Oh my.I somehow feel that if this was such an important issue to G_D, he would have included it as a commandment.If we are going to examine Old Testament law/thought then look at them ALL.Peace to both you and KA.

BentonQuest said...

Hey, I feel for you. You and KA and your family stay in my prayers. I believe that God will steer you into the ways of truth.

KA might want to check out inallthingslove.net. There is a poster there who is married to a gay (sorry, not bi) man.

Brad said...

What was so wrong with mumbling "I don't know"? Isn't that a statement that is closest to the truth?

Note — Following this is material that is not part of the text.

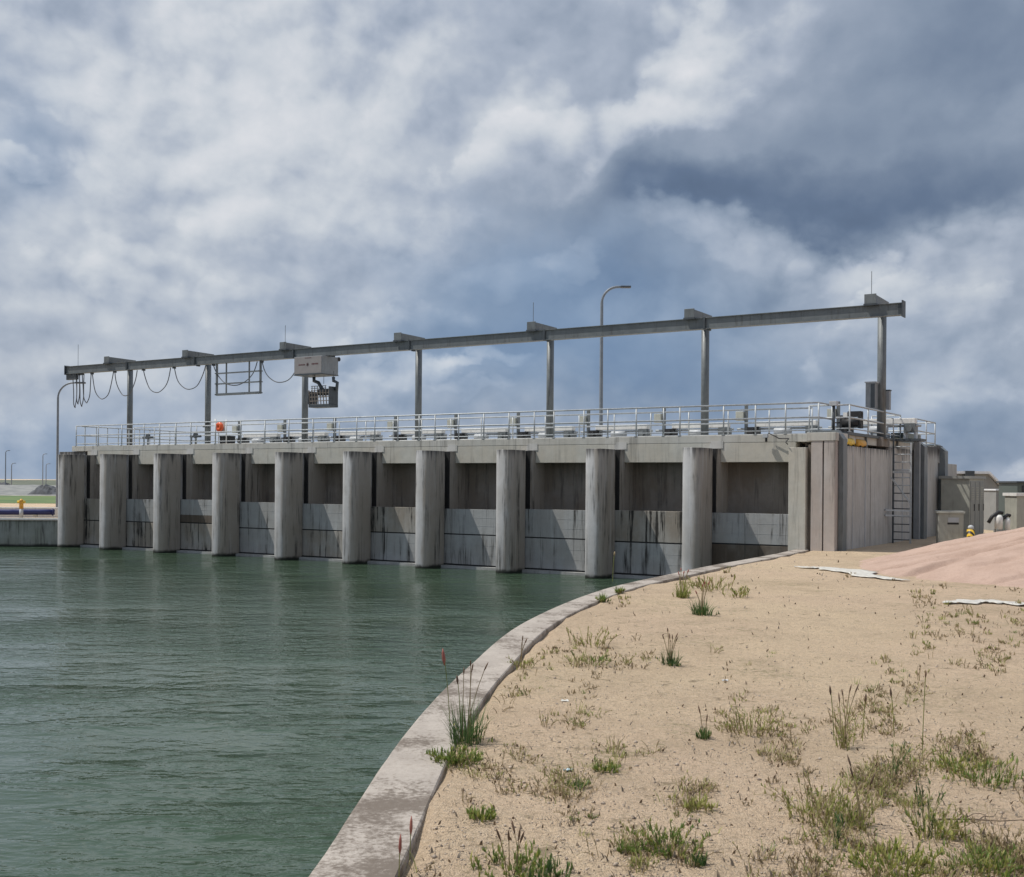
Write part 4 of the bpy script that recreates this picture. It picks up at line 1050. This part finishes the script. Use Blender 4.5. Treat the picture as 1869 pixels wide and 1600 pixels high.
def leafy(b, base, L, spread, stems, dist, rr, ml=0, mst=2, leaf=.04, up=.5, per=9, mats=2):
    """radiating thin stems that carry small leaves in two greens"""
    bx, by, bz = base
    for _ in range(stems):
        a0 = rr.uniform(0, 6.28); r0 = spread * .5 * rr.random() ** .7
        az = a0 + rr.uniform(-1.0, 1.0); ln = L * rr.uniform(.4, 1.25); le = rr.uniform(.15, 1.5) if up < 1 else rr.uniform(.0, .7)
        d = Vector((math.cos(az), math.sin(az), 0)); p = Vector((bx + r0 * math.cos(a0), by + r0 * math.sin(a0), bz - .005)); path = [p.copy()]
        for k in range(4):
            ang = math.pi / 2 - le * (.5 + .25 * k); p = p + (d * math.cos(ang) + Vector((0, 0, 1)) * max(math.sin(ang), -.1)) * ln / 4; p.z = max(p.z, bz + .004); path.append(p.copy())
        n0 = len(b.f); b.tube(path, [.0022 * max(1, dist / 8)] * 5, 3, mi=mst, cap=False)
        for k in range(per):
            u = rr.random() ** .8 * 3.999; i = int(u); q = path[i].lerp(path[i + 1], u - i)
            f0 = len(b.f); blade(b, q, az + rr.uniform(-2.2, 2.2), leaf * rr.uniform(.5, 1.3), rr.uniform(.1, 1.7), leaf * rr.uniform(.16, .34), 1.2, 2)
            m_ = ml + (rr.random() < .26) * (mats > 1)
            for f in range(f0, len(b.f)): b.mi[f] = m_
def stem_tube(b, az, L, lean, dist, tip):
    n = len(b.v); pts = [(Vector(b.v[n - 10 + 2 * k]) + Vector(b.v[n - 9 + 2 * k])) / 2 for k in range(5)]
    b.tube(pts, .0032 * max(1, dist / 8), 4, cap=False)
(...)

I think if you had the answers for her, you would have already wrapped them up neatly with a bow and deliverd them as if they were a present.

bear said...

Congrats on the wedding...1 Corinthians says it all really.
These conversations with KA are very enlightening to me. I have trouble imagining how difficult it is to go through this and these conversations though you describe them well. I imagine feeling my heart getting torn out with each word though...and yet feeling totally confused about it all.
I know that KA thinks you're really just in gay denial, and I'm pretty certain from my own experience it is not so easily identified...there are just too many men I've known both "straight" and "gay" and it's has seemed to me rarely black and white.
To me, (the gay partnered guy) I'm still suspicous that you could ever be near 100% gay, I don't see the emotional agonizing feelings of falling in love with men (like the old (deleted) Snow blog showed as an excellent example), falling head over heels just to be near him, feeling giddy and happy etc....I just don't see it with you (or you never talk about it.) There is so much emotional attachment to KA too. Confusing-yes! It would be so much easier if it was so clearly black and white no?
But then, maybe I think everyone "falls in love" like I do...I'm rambling (again) :) thanks for sharing.